I know the anytime fitness 3 towns over has a power cage and full set of free weights. The owner has a 620 lb raw bench, so he put in a good free weight setup. The frachise seems to be pretty flexable as far as equipment goes, which is why I asked Matt what he thought was missing.

There is actually a snap fitness opening 5 minutes away from me. I’d never heard of them before.

[quote]ninjaboy wrote:
What was the major downside for you? I’m actually thinking about opening one, and I’d like to make it as friendly to real lifters as possible (Squat rack, ample free weight selection, allow barefoot squats and deads, etc). Was it just the lack of basement gym atmosphere, or was there something specific?[/quote]

If you’re talking about opening a franchise gym, there is a certain environment expected but is individual to the owner. Really depends on your membership base.

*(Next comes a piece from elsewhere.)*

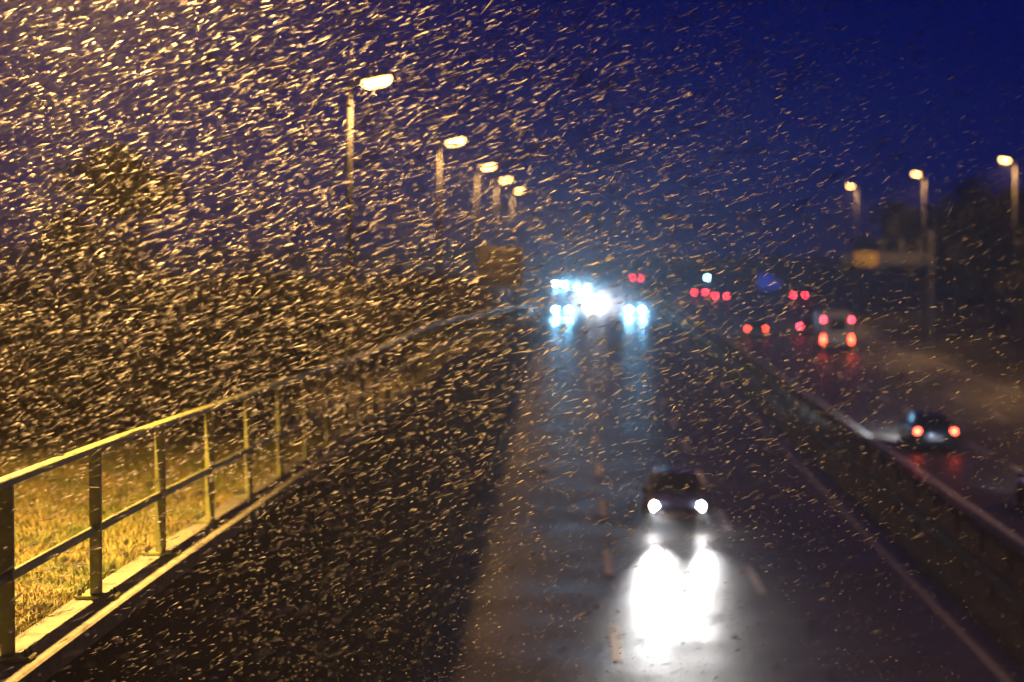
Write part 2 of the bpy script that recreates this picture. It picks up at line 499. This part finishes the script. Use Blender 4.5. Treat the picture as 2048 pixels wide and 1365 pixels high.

I’m training in a small 24 hour gym right now, individually owned and I couldn’t ask for a better gym. Tire out back, db’s up to 145, powerracks, bands, chains, boxes, and the owner is a long time competitive powerlifter. He’s been running that gym for 16 years.

Point is, if you’re not burdened by the higher-ups from “Franchise Fitness”, you can run a pretty kick ass gym.

I like the idea of 24x7. There are several friday or saturday nights where I get home late and I’m not at all tired and would love to go hit the weights.

Lifetime Fitness is good…has everything.